In wenigen Stunden kommen in Wien die Vertreter der Organisation erdölexportierender Länder (OPEC) zusammen. Die Lage ist ernst: Alleine seit Mitte Juni hat der Preis für ein Fass Rohöl der Sorte Brent Crude über 30 Prozent auf zuletzt 77,87 Dollar eingebüsst. Am Donnerstag geben die Ölpreise erneut nach und fallen auf den tiefsten Stand seit vier Jahren.

Ob und in welchem Ausmass sich das Ölkartell zu einer Drosselung der Fördermenge durchringen kann, um dem Preiszerfall Herr zu werden, bleibt allerdings unklar. In den vergangenen Tagen liessen die Vertreter einzelner Länder zwar durchblicken, mit welcher Position sie in die Verhandlungen gehen. Über das Ergebnis des Treffens lässt sich dennoch nur spekulieren.

Saudi Arabien im Dilemma

Bei Barclays Capital erklärt man sich diese Zurückhaltung damit, dass die OPEC-Länder an Einfluss auf den Ölpreis verloren haben. Das gewaltige Produktionswachstum in anderen nicht der Organisation angehörenden Fördernationen lasse selbst im Fall einer bedeutenden Reduktion der Fördermenge weiterhin rückläufige Ölnotierungen vermuten.

Wie die Rohstoffstrategen schreiben, verfügt insbesondere Saudi Arabien über die nötigen Finanzen um eine längere von einem tiefen Ölpreis geprägte Phase durchzustehen. Den dortigen Entscheidungsträgern sei durchaus bewusst, dass eine grössere Kürzung der Fördermenge den Aussichten des Landes schade. Gleichzeitig müsse Saudi Arabien der verletzlichen Situation der Weltwirtschaft sowie der langfristigen Pflege der Erdölnachfrage gerecht werden.

Gleichzeitig verkompliziere die Geschwindigkeit des Ölpreiszerfalls genauso wie die seit 2011 zu beobachtenden Veränderungen bei den Produktionskapazitäten eine angemessene Reaktion. Dazu komme das in den letzten Jahren schwieriger gewordene Verhältnis unter den einzelnen OPEC-Ländern.

Weitere Grossbank geht bei den Ölpreisprognosen über die Bücher

Die Strategen von Barclays Capital schliessen deshalb nicht aus, dass der Rohölpreis um weitere 10 Dollar je Fass fallen wird, bevor er Boden findet.
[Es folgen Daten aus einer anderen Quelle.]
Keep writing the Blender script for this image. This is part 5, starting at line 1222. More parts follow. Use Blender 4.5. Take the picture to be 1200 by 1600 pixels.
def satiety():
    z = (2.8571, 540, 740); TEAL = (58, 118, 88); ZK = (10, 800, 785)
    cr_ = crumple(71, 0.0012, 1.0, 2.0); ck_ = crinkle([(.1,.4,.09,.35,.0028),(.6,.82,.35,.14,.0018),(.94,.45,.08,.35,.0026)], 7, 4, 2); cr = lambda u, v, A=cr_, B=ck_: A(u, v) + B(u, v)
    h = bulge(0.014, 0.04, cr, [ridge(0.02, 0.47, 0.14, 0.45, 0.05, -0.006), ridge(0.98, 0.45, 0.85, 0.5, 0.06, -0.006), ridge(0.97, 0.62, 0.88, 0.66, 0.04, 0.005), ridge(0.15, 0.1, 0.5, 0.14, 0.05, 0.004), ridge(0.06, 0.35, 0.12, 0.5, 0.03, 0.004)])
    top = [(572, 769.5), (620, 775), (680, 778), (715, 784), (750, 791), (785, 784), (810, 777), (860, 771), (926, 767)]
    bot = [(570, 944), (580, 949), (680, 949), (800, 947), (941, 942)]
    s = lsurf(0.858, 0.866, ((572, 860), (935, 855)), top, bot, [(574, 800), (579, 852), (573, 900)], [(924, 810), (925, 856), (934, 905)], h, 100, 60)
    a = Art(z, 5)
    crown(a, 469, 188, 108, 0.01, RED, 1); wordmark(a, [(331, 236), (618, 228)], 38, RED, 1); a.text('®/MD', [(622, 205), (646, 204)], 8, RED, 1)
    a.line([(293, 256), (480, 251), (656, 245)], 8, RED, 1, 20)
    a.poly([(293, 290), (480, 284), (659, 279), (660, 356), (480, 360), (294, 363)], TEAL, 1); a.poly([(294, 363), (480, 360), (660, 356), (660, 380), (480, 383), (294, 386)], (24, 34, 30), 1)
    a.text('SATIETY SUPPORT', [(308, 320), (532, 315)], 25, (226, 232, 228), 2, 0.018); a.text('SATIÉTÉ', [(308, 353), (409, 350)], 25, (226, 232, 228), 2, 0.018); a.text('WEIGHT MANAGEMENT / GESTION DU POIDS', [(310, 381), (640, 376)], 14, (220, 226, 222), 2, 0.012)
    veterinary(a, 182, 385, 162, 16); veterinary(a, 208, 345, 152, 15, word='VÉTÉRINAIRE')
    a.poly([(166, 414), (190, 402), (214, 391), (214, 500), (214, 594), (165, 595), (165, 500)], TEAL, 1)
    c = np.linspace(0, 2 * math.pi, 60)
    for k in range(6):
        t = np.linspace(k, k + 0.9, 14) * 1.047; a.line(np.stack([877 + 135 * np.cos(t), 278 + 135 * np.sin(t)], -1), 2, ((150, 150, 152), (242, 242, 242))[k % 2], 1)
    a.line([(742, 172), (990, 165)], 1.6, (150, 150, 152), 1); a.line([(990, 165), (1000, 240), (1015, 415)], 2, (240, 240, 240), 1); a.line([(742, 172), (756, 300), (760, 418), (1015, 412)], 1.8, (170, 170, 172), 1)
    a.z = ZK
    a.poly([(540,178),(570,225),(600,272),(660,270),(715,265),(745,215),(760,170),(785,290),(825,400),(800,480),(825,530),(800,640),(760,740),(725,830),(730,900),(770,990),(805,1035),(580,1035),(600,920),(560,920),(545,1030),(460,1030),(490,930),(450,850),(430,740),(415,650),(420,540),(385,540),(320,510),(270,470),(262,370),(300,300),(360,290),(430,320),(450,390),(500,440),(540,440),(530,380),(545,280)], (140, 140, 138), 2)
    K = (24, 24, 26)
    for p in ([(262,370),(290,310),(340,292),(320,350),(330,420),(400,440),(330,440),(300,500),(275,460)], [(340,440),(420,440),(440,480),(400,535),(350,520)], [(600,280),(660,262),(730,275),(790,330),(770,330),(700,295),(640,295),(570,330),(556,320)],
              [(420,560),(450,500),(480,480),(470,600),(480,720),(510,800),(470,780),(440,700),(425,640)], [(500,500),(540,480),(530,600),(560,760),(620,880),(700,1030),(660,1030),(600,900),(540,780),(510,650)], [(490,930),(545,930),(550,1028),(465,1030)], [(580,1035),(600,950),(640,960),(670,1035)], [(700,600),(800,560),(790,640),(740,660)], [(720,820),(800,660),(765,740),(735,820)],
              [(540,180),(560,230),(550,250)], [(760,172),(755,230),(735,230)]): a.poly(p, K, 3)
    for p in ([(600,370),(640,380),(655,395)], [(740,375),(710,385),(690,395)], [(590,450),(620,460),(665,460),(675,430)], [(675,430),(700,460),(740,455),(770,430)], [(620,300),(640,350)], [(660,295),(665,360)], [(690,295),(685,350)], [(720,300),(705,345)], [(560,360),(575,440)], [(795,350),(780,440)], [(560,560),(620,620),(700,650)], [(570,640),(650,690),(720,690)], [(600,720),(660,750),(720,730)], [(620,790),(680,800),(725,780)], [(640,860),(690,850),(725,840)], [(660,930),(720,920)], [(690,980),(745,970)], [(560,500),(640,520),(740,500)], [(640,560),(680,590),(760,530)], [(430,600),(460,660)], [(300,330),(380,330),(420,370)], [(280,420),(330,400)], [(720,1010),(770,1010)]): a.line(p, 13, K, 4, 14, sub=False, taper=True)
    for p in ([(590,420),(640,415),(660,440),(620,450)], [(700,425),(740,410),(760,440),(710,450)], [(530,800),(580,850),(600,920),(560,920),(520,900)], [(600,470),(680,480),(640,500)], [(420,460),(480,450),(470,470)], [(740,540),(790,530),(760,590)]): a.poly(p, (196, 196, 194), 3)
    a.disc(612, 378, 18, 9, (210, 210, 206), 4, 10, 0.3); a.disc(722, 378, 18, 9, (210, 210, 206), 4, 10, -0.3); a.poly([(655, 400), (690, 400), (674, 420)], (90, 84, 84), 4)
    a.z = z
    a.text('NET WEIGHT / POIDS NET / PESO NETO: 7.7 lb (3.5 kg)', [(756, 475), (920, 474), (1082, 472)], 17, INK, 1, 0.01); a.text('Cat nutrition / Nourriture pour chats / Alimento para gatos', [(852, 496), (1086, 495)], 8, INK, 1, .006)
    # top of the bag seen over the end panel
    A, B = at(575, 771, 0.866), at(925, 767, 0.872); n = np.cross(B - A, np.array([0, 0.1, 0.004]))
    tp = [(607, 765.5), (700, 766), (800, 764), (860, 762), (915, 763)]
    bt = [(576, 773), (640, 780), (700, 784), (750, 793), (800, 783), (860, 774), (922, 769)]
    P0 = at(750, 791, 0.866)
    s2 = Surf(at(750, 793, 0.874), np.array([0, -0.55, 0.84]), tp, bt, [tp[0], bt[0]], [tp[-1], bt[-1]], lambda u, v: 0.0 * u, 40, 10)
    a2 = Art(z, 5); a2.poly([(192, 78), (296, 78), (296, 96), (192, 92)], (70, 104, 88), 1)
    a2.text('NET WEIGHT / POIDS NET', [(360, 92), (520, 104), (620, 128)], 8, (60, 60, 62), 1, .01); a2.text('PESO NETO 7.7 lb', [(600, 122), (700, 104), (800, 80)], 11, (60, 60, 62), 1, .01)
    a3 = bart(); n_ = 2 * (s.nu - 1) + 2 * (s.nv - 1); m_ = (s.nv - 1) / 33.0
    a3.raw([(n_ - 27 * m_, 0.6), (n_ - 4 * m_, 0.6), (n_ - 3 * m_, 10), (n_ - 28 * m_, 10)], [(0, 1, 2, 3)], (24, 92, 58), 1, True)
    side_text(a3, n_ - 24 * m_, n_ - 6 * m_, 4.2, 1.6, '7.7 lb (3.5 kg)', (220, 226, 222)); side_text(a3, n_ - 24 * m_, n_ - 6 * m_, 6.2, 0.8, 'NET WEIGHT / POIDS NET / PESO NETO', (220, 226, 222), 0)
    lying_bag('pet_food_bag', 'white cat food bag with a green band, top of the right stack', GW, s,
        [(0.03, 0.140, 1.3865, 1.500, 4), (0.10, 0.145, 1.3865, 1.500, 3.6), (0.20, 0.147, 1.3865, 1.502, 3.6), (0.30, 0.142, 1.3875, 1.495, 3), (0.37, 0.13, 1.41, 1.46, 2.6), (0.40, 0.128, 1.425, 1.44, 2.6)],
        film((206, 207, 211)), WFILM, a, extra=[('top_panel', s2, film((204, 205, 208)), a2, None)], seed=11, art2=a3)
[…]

Auch bei Société Générale stösst man sich an den von Zurückhaltung geprägten Signalen Saudi Arabiens. Als eine der führenden Fördernationen mache das Land keine Anstalten, sich für eine Drosselung der Produktionsmenge stark zu machen. Aus diesem Grund streicht die französische Grossbank ihre Prognosen für Rohöl der Sorte WTI für die Jahre 2015 und 2016 auf 65 Dollar je Fass zusammen. Vom aktuellen Ölpreis aus betrachtet, entspricht dies einem weiteren Rückgang von gut 10 Prozent.

Die beiden Grossbanken befinden sich mit ihrer pessimistischen Haltung in bester Gesellschaft mit anderen Bankinstituten. Und auch die Rohstoffmärkte scheinen sich beim Rohöl auf einen anhaltenden Preiszerfall hin positioniert zu haben, was für gewöhnlich eher gegen einen erneuten Rückschlag spricht.